É recorrente a curiosidade a respeito dos vinhos feitos a partir das modernas técnicas de enologia; se são melhores que os produzidos no passado. Quando perguntado se as millésimes mais antigas do Château Margaux eram abordáveis na juventude como são hoje, Paul responde: “Não, e por diferentes razões que conhecemos muito bem hoje em dia, porém nas Grandes safras de antigamente era assim. As extraordinárias millésimes sempre tiveram esta característica”.

“Esta maciez na textura se deve em grande parte à maturidade das uvas. Em Bordeaux, até uns 30 anos atrás (até 1982), por razões climáticas e por escolhas técnicas, as uvas eram frequentemente colhidas antes de atingirem este nível de maturidade, que lhes permite adquirir esta maciez”.

“Antigamente os vinhos eram menos suaves por diversas razões: o clima não era muito favorável; não se trabalhava da mesma maneira; guardava-se um nível de acidez no vinho para que ele pudesse se conservar… Hoje em dia, nós compreendemos que não é o nível de acidez que conta, mas ao contrário, é a densidade de taninos. E por isso, os vinhos, em geral, se tornaram mais suaves. Eu bebi vinhos do Château Margaux dos últimos 100 anos, e penso que certas millésimes (as melhores), ainda jovens, eram extremamente delicadas”.

 O Brasil

Paul PONTALLIER tem uma grande adimiração pela cultura que o brasileiro tem do vinho: “O que eu observei no Brasil, nestes últimos 30 anos, é que os brasileiros que tive a oportunidade de encontrar, e que são amantes do vinho, têm uma cultura de vinho EXTREMAMENTE próxima da nossa; e eu devo dizer que fiquei muito bem impressionado. Nós gostamos das mesmas coisas, reagimos da mesma maneira… Acho que por isso eu sou muito otimista com relação ao mercado de grandes vinhos no Brasil”.

“Por um lado há este alicerce de cultura (que é muito propício ao reconhecimento da qualidade de um Grande vinho), e por outro lado, o Brasil começa a enriquecer de maneira notável (e certo número de pessoas enriquecem de uma maneira ainda mais notável!)” [risos].

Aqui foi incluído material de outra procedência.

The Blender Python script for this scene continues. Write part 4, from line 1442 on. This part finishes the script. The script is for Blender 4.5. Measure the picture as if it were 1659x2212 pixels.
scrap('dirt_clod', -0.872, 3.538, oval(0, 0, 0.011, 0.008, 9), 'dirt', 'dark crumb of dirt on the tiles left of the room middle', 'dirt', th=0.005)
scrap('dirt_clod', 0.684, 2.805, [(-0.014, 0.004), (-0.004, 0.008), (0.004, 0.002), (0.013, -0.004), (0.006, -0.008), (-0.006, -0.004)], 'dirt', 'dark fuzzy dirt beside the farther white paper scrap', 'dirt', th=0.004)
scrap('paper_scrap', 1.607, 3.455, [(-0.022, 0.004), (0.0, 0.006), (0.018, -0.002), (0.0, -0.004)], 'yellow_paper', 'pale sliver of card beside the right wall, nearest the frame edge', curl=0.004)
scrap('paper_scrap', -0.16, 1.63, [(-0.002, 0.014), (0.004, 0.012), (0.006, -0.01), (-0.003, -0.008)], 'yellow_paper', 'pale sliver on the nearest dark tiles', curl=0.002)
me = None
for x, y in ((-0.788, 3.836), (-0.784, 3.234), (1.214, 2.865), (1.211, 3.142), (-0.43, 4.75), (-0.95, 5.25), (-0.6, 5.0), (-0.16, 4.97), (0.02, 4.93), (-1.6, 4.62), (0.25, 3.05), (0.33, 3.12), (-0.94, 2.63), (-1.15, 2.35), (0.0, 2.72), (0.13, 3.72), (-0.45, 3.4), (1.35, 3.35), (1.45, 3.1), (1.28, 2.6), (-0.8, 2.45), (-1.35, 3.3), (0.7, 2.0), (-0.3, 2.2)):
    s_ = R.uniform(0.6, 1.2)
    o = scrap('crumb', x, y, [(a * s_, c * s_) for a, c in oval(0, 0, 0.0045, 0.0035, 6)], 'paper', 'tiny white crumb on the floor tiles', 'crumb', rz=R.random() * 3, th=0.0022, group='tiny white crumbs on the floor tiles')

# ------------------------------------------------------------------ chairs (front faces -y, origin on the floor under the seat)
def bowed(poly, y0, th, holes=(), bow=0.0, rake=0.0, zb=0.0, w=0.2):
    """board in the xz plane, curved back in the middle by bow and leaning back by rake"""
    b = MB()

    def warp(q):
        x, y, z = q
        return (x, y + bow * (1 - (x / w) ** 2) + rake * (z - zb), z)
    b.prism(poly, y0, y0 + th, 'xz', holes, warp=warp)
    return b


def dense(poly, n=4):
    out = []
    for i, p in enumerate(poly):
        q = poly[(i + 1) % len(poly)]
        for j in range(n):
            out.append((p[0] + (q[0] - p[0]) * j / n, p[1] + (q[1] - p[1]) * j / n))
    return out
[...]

“Tudo isso colabora para a criação de uma grande base de consumidores. Até alguns anos atrás, havia no Brasil apenas algumas famílias afortunadas que amavam de uma forma extraordinária o vinho. Acho que a paixão permaneceu e o que é novo, é o número de pessoas que agora possuem meios para comprar Grandes vinhos. Este número aumentou bastante”.

“Desta forma, a comunhão desta magnífica cultura do vinho, com os meios, cada vez mais disponíveis para um maior número de pessoas, faz do Brasil um mercado extremamente interessante!”

Château Margaux sem complicação

Paul não se priva de se deleitar ao degustar o Château Margaux e é convicto de que não é necessário ser um expert para aproveitar este vinho incrível, ao contrário: “O vinho é como a música: não é necessário grande conhecimento para se emocionar. As Grandes músicas não exigem esforço, elas dão prazer, emoção. E com os Grandes vinhos deve ser assim: sem complicação, fáceis de beber”.